In 1938 the riots escalated, gaining further momentum with the onset of the Second World War, with clashes between northern Arakan villagers and Burmese nationalists. In 1942 the Imperial Japanese Army invaded Burma and the British forces fled, having prepared for their retreat by arming the Arakanese Indians. A power vacuum led to intense violence between groups loyal to Britain or Japan and in the Arakan Massacre of 1942 some 40,000 Muslims and about 20,000 Burmese Buddhists were killed. Japanese Army forces tortured, raped and executed Arakanese and Indian Muslims and deported thousands to India. Over 60,000 Muslims, Indians and Anglo-Indians fled towards Bengal and present-day Bangladesh.

When Burma declared independence from Britain in 1948, the Rohingya were recognised as an indigenous ethnic nationality and therefore citizens of Burma, with representation in the Burmese Parliament. This lasted until the 1962 coup d’état by the military Junta revoked this recognition. The 1974 constitution downgraded their status further, and the 1982 Citizenship Act did not include Rohingya as one of 135 national ethnicities of Burma, denying their citizenship and effectively rendering them stateless.  As a result, Rohingya face enormous hurdles accessing healthcare, education and employment and are subjected to restrictions on marriage and a two-child policy. The infant mortality rate is 224 per 1,000 live births. In what can only be described as ethnic cleansing they endure forced labour, forced eviction and confiscation of land and property, rape, torture, arbitrary taxation, false arrest and imprisonment, and execution. Passes are needed for travel and exorbitant costs combined with restrictions on employment mean freedom of movement for Rohingya is non-existent. There is only one university in Rakhine’s capital Sittwe and Rohingya students can only study through distance learning.

Nationwide civil unrest saw an election called in 1990 and the Rohingya-led National Democratic Party for Human Rights won four seats. The party was banned in 1992 and Rohingya politicians, such as Shamsul Anwarul Huq, who was sentenced to 47 years in prison, were gaoled to prevent them from contesting elections. Myanmar’s now de facto leader Aung San Sui Kyi won that election with the National League for Democracy. However, Sui Kyi was already under house arrest and the results were nullified. Offered freedom by the junta on condition she leave Myanmar never to return, she refused and won the Nobel Peace Prize in 1991 for her work ‘defending human rights’.

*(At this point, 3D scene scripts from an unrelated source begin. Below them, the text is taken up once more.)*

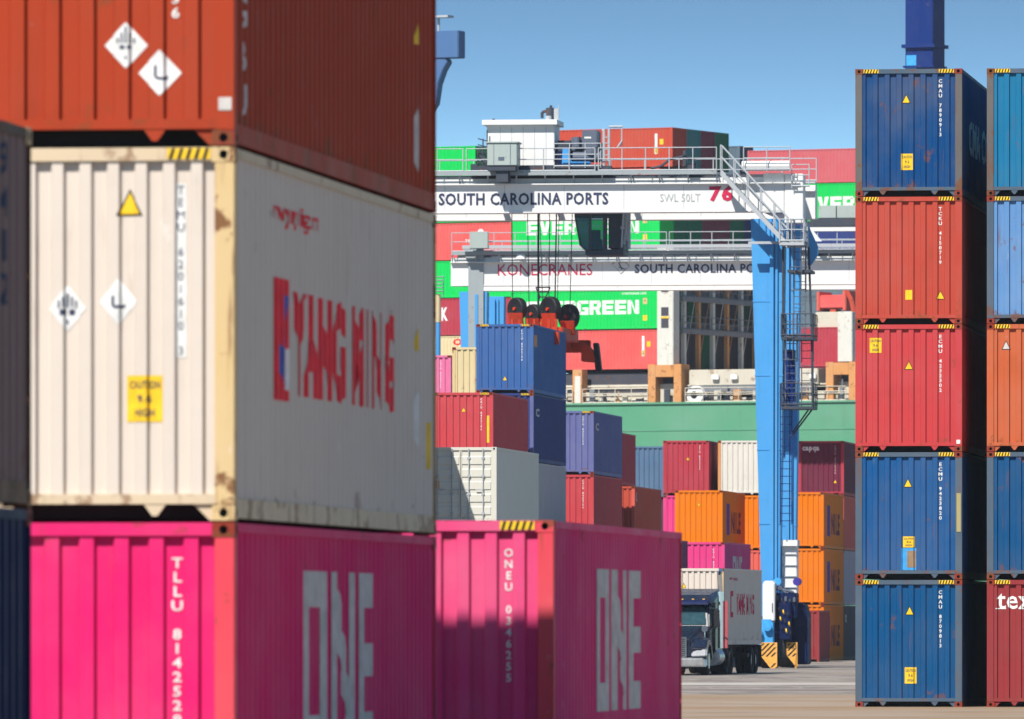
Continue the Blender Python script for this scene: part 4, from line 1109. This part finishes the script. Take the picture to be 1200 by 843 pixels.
# pole with a cream top at the frame of the near stack
x, y = at(513, 470)
pl = empty('access_pole', (x, y, 0), 0); tag(pl, 'slim pole, cream above and light blue below, beside the edge of the tall near stack', 'pole')
z_a = (732 - 378) / 23.4 + EYE; z_b = (732 - 345) / 23.4 + EYE
m = MB(); m.tube((0, 0, 0), (0, 0, z_a), .14, 12); m.build('lower_shaft', M('crane_blue'), pl)
m = MB(); m.tube((0, 0, z_a), (0, 0, z_b), .15, 12); m.build('upper_shaft', M('pale_cream'), pl)
m = MB()
for i in range(5): m.path([(.28 * math.cos(t), .28 * math.sin(t), z_b + .15 + i * .18) for t in [j * math.pi / 5 for j in range(11)]], .02, 4)
m.tube((.28, 0, z_b - .2), (.28, 0, z_b + .95), .02); m.tube((-.28, 0, z_b - .2), (-.28, 0, z_b + .95), .02); m.build('cage', M('rail_grey'), pl)
# ------------------------------------------------------------------ ship at the quay, turned 26 degrees to the view
PHI = R(64)      # local +y runs along the ship (away left), local +x athwart (away)
SX = 14.3        # photo columns per metre along the ship near its middle
DK = 18.1; BZ = 20.72
ship = empty('container_ship', (S0.x, S0.y, 0), PHI); tag(ship, 'container ship with green hull moored behind the yard cranes', 'ship')
def Y5(px, v=0.0):
    """length coordinate of the point at athwart offset v seen at photo column px"""
    k = (px - 600) / F; o = S0 + V * v
    return (k * o.y - o.x) / (U.x - k * U.y)
def Z5(py, y, v=0.0):
    o = S0 + V * v + U * y
    return (732 - py) / F * o.y + EYE
m = MB()
m.prism([(-120, 6), (-118, DK), (165, DK), (190, DK + 3), (178, -4), (-112, -4)][::1], -1.6, 34, axis='x'); m.build('hull', M('hull_green'), ship)
m = MB(); m.box(-1.63, -1.6, -110, 160, DK - 2.0, DK - 1.90); m.box(-1.72, -1.6, -115, 160, DK - .02, DK + .12); m.build('rubbing_strake', M('hull_green'), ship)
m = MB(); m.box(-1.5, 33.5, -110, 160, DK - .1, DK + .02); m.build('deck', M('deck_grey'), ship)
# deck edge: rail with posts, pipes and mooring fittings
for y0, y1 in ((Y5(1000), Y5(812)), (Y5(768), Y5(692)), (Y5(680), Y5(511))):
    m = handrail(y0, y1, -1.35, DK + .05, 1.5, 1.1, 'y', .032); m.tube((-1.35, y0, DK + .8), (-1.35, y1, DK + .8), .04, 5)
    m.build('deck_rail', M('deck_cream'), ship)
m = MB()
for i in range(46):
    y0 = Y5(505) - i * 1.05
    m.box(-.9, -.6, y0, y0 + .3 + .35 * random.random(), DK, DK + .35 + .7 * random.random())
for zz, r_ in ((.35, .09), (.75, .12), (1.35, .07)): m.tube((-.3, Y5(1000), DK + zz), (-.3, Y5(505), DK + zz), r_, 8)
m.build('deck_pipe', M('deck_cream'), ship)
for i in range(34):
    y0 = Y5(1000) + i * 1.02 + random.random() * .4; hh = .3 + .9 * random.random()
    m = MB(); m.box(-1.1, -.95, y0, y0 + .15 + .5 * random.random(), DK + .1, DK + hh)
    if i % 3 == 0: m.tube((-1.0, y0 + .1, DK + hh), (-1.0, y0 + .1, DK + hh + .6), .05, 6)
    m.build('deck_fitting', M(('deck_grey', 'deck_dark', 'deck_cream', 'rust_orange', 'steel_dark')[i % 5]), ship)
m = MB(); m.box(.3, .5, Y5(800), Y5(505), DK + .02, BZ - .25); m.box(3.5, 3.7, Y5(1010), Y5(800), DK, BZ); m.build('hatch_coaming', M('deck_dark'), ship)
m = MB(); m.box(.2, .29, Y5(768), Y5(505), DK + 1.2, DK + 1.5); m.box(.2, .28, Y5(768), Y5(505), DK + .05, DK + .7); m.build('coaming_stringer', M('deck_cream'), ship)
m = MB(); m.box(-.7, 26, Y5(963), Y5(812), DK + 1.3, BZ - .12); m.build('hatch_cover', M('deck_cream'), ship, bevel=.06)
for px in (848, 870, 905, 962):
    m = MB(); m.box(-.95, -.72, Y5(px), Y5(px) + .55, BZ - .9, BZ - .5); m.build('lamp_housing', M('white'), ship, bevel=.05)
m = MB(); m.box(-.85, -.71, Y5(963), Y5(812), DK + .9, DK + 1.3); m.build('cover_edge', M('deck_grey'), ship)
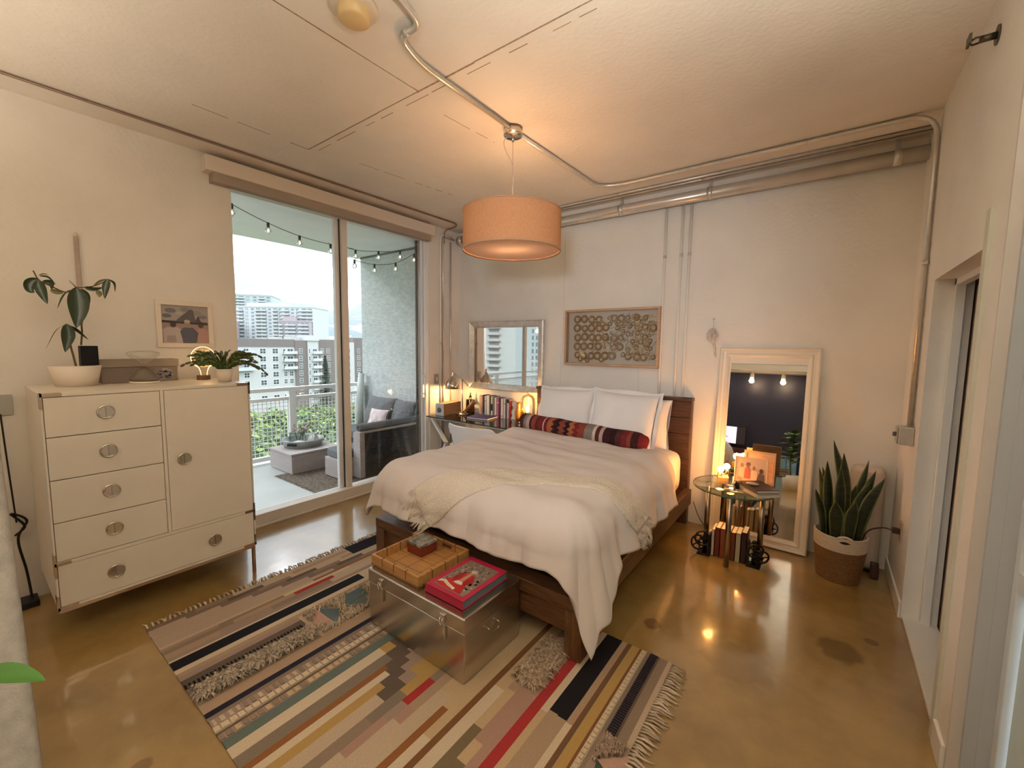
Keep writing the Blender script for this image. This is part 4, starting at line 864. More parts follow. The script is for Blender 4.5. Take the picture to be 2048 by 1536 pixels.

In November 2010 Aung San Sui Kyi’s house arrest ended and in 2012 she announced her intention to run for presidency in the 2015 elections. As she was barred under the 2008 constitution from presidency on the account of being the widow of and mother to foreigners, President Htin Kyaw created the position of State Counsellor, the equivalent to Prime Minister for her.

Long heralded by the west as a beacon for democracy, she refuses to acknowledge the genocide of Rohingya and does not accept their Burmese ethnicity, claiming in a speech on 19 September that she ‘does not know why Muslims were fleeing’. The international ‘war on terror’ is used to justify anti-Muslim hatred in Myanmar.

Protests have taken place around the world, with condemnation of Myanmar’s government growing. Hundreds of protesters gathered outside the Myanmar embassy in London and thousands marched in the Pakistani city of Karachi on 10 September. Tens of thousands marched through the Russian city of Grozny on 4 September and over 10,000 marched in the Bangladeshi capital Dhaka on 19 September, with similar protests taking part in Malaysia and Indonesia. The Rohingya are victims of ethnic cleansing whipped up by the struggles of major capitalist powers over resources, investments and strategic control. Calls for western intervention put forward at some of these demonstrations can only make things worse for the Rohingya.